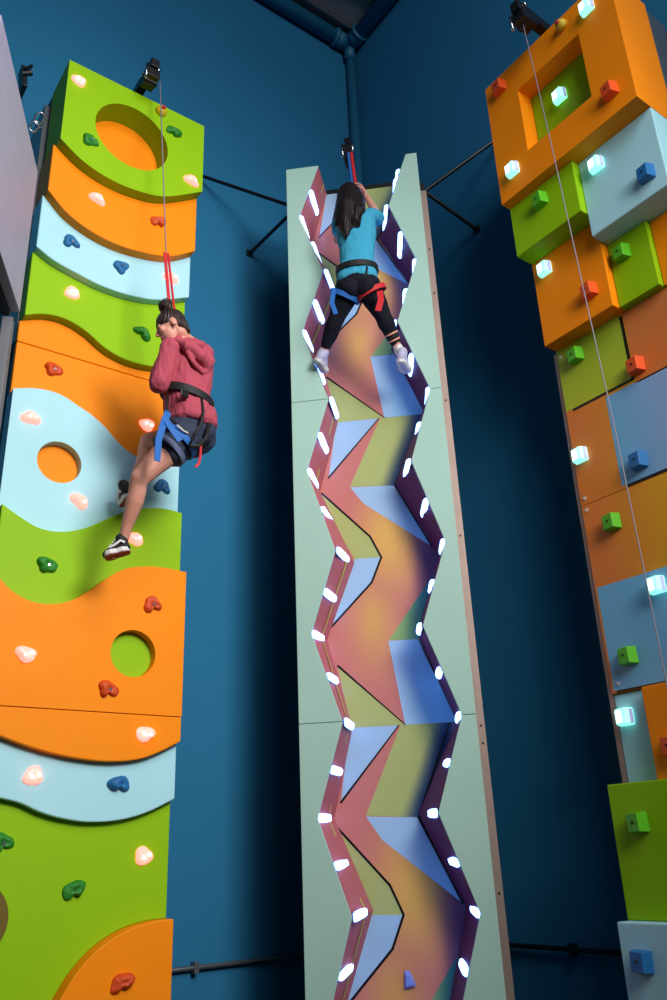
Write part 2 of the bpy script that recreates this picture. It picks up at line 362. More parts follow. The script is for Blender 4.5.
for i in range(12):
    p = lambda j, t: TP(LF[j]+(LBk[j]-LF[j])*t, DC+DEP*t, Zv[j]+(ZBk[j]-Zv[j])*t)+cc*.0015
    a, b = (.60, .66)
    vs = [p(i, a), p(i+1, a), p(i+1, b), p(i, b)]
    vv = [bm.verts.new(v) for v in vs]; bm.faces.new(vv)
obj('printed_stripe', bm, 'limeline', CT)
# printed graphic, one sheet per storey
def q5(x, y):                       # crop coordinates of the middle storey's print -> (across, drop below the seam)
    P = onD(x/2.9+270, y/2.9+400, DC+DEP); return (P.dot(cc), 4.288-P.z)
def poly5(L): return [q5(*p) for p in L]
gc = q5(345, 400); gc2 = q5(300, 640)
SAL, GOLD, PUR, BL1, BL2, NAV, LI = (196, 116, 104), (220, 168, 84), (104, 62, 98), (158, 188, 208), (128, 190, 220), (30, 54, 100), (170, 176, 104)
def fbody(u, w):
    d1 = math.hypot(u-gc[0], (w-gc[1])*.62)/.36; d2 = math.hypot(u-gc2[0], (w-gc2[1])*.5)/.3
    c = mixc(GOLD, SAL, min(d1, .25+d2*.8))
    return mixc(c, PUR, (u-(-.17))/.16*(1 if w < 1.35 else 0))
def fblue(u, w): return mixc(BL1, BL2, (u+.32)/.45)
def fblue4(u, w): return mixc(BL1, BL2, (u+.27)/.25)
def flime(u, w):
    edge = .02-(w/.52)*.22
    return mixc(LI, NAV, 1-(edge-u)/.13)
def flime3(u, w): return mixc((140, 170, 100), (40, 110, 120), (u+.25)/.2)
def fleft(u, w): return LI
def fbl(u, w): return BL1
def ln(a, b, w=.007):
    a = Vector((*a, 0)); b = Vector((*b, 0)); d = (b-a).normalized(); n = Vector((-d.y, d.x, 0))*w; a = a-d*w*.6; b = b+d*w*.6
    return [tuple((a+n)[:2]), tuple((b+n)[:2]), tuple((b-n)[:2]), tuple((a-n)[:2])]
ART = [(1, poly5([(192, 66), (317, 60), (170, 225)]), fbl), (1, poly5([(320, 60), (447, 42), (445, 60), (362, 247), (232, 250)]), flime),
       (1, poly5([(232, 252), (362, 247), (470, 424), (272, 300)]), fblue), (1, poly5([(150, 270), (290, 395), (323, 455), (245, 460), (150, 300)]), fleft),
       (1, poly5([(245, 460), (323, 455), (295, 528), (180, 655)]), fbl), (1, poly5([(483, 490), (432, 692), (345, 695)]), flime3),
       (1, poly5([(343, 697), (432, 692), (548, 932), (392, 940)]), fblue4), (1, poly5([(195, 768), (392, 941), (236, 950)]), fleft)]
LN = [[(315, 65), (170, 225)], [(443, 50), (362, 247), (470, 424)], [(150, 270), (290, 395), (323, 455), (295, 528), (180, 655)], [(432, 694), (545, 930)], [(197, 770), (391, 941)]]
for a, b in ((0, 4), (4, 8), (8, 12)):
    zt, zb = ZBk[a], ZBk[b]; k = (zt-zb)/(4.285-2.148)
    outline = [(LBk[i], (zt-ZBk[i])/k) for i in range(a, b+1)]+[(RBk[i], (zt-ZBk[i])/k) for i in range(b, a-1, -1)]
    W = 2.1365
    def clampw(P): return [(u, .0006 if w < .045 else W if w > W-.05 else w) for u, w in P]
    polys = [(0, outline, fbody)]+[(l, clampw(P), f) for l, P, f in ART]
    for L in LN:
        for p, q in zip(L, L[1:]): polys.append((2, clampw(ln(q5(*p), q5(*q))), blk))
    bm = colour_patch_mesh(polys, lambda u, w, l: TP(u, DC+DEP-.001-l*.0008, zt-w*k), .05)
    obj('printed_back_panel', bm, 'art', CT)
obj('backing_board', prism([[(-.80, 0), (.12, 0), (.12, 6.38), (-.80, 6.38)]], lambda u, v: TP(u, DC+DEP, v), lambda u, v: TP(u, DC+DEP+.02, v)), 'black', CT)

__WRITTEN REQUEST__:
In the copy, include no pictures; restate the listing above exactly.

__SOLUTION TO THIS PROBLEM__:
Write part 2 of the bpy script that recreates this picture. It picks up at line 362. More parts follow. The script is for Blender 4.5.
for i in range(12):
    p = lambda j, t: TP(LF[j]+(LBk[j]-LF[j])*t, DC+DEP*t, Zv[j]+(ZBk[j]-Zv[j])*t)+cc*.0015
    a, b = (.60, .66)
    vs = [p(i, a), p(i+1, a), p(i+1, b), p(i, b)]
    vv = [bm.verts.new(v) for v in vs]; bm.faces.new(vv)
obj('printed_stripe', bm, 'limeline', CT)
# printed graphic, one sheet per storey
def q5(x, y):                       # crop coordinates of the middle storey's print -> (across, drop below the seam)
    P = onD(x/2.9+270, y/2.9+400, DC+DEP); return (P.dot(cc), 4.288-P.z)
def poly5(L): return [q5(*p) for p in L]
gc = q5(345, 400); gc2 = q5(300, 640)
SAL, GOLD, PUR, BL1, BL2, NAV, LI = (196, 116, 104), (220, 168, 84), (104, 62, 98), (158, 188, 208), (128, 190, 220), (30, 54, 100), (170, 176, 104)
def fbody(u, w):
    d1 = math.hypot(u-gc[0], (w-gc[1])*.62)/.36; d2 = math.hypot(u-gc2[0], (w-gc2[1])*.5)/.3
    c = mixc(GOLD, SAL, min(d1, .25+d2*.8))
    return mixc(c, PUR, (u-(-.17))/.16*(1 if w < 1.35 else 0))
def fblue(u, w): return mixc(BL1, BL2, (u+.32)/.45)
def fblue4(u, w): return mixc(BL1, BL2, (u+.27)/.25)
def flime(u, w):
    edge = .02-(w/.52)*.22
    return mixc(LI, NAV, 1-(edge-u)/.13)
def flime3(u, w): return mixc((140, 170, 100), (40, 110, 120), (u+.25)/.2)
def fleft(u, w): return LI
def fbl(u, w): return BL1
def ln(a, b, w=.007):
    a = Vector((*a, 0)); b = Vector((*b, 0)); d = (b-a).normalized(); n = Vector((-d.y, d.x, 0))*w; a = a-d*w*.6; b = b+d*w*.6
    return [tuple((a+n)[:2]), tuple((b+n)[:2]), tuple((b-n)[:2]), tuple((a-n)[:2])]
ART = [(1, poly5([(192, 66), (317, 60), (170, 225)]), fbl), (1, poly5([(320, 60), (447, 42), (445, 60), (362, 247), (232, 250)]), flime),
       (1, poly5([(232, 252), (362, 247), (470, 424), (272, 300)]), fblue), (1, poly5([(150, 270), (290, 395), (323, 455), (245, 460), (150, 300)]), fleft),
       (1, poly5([(245, 460), (323, 455), (295, 528), (180, 655)]), fbl), (1, poly5([(483, 490), (432, 692), (345, 695)]), flime3),
       (1, poly5([(343, 697), (432, 692), (548, 932), (392, 940)]), fblue4), (1, poly5([(195, 768), (392, 941), (236, 950)]), fleft)]
LN = [[(315, 65), (170, 225)], [(443, 50), (362, 247), (470, 424)], [(150, 270), (290, 395), (323, 455), (295, 528), (180, 655)], [(432, 694), (545, 930)], [(197, 770), (391, 941)]]
for a, b in ((0, 4), (4, 8), (8, 12)):
    zt, zb = ZBk[a], ZBk[b]; k = (zt-zb)/(4.285-2.148)
    outline = [(LBk[i], (zt-ZBk[i])/k) for i in range(a, b+1)]+[(RBk[i], (zt-ZBk[i])/k) for i in range(b, a-1, -1)]
    W = 2.1365
    def clampw(P): return [(u, .0006 if w < .045 else W if w > W-.05 else w) for u, w in P]
    polys = [(0, outline, fbody)]+[(l, clampw(P), f) for l, P, f in ART]
    for L in LN:
        for p, q in zip(L, L[1:]): polys.append((2, clampw(ln(q5(*p), q5(*q))), blk))
    bm = colour_patch_mesh(polys, lambda u, w, l: TP(u, DC+DEP-.001-l*.0008, zt-w*k), .05)
    obj('printed_back_panel', bm, 'art', CT)
obj('backing_board', prism([[(-.80, 0), (.12, 0), (.12, 6.38), (-.80, 6.38)]], lambda u, v: TP(u, DC+DEP, v), lambda u, v: TP(u, DC+DEP+.02, v)), 'black', CT)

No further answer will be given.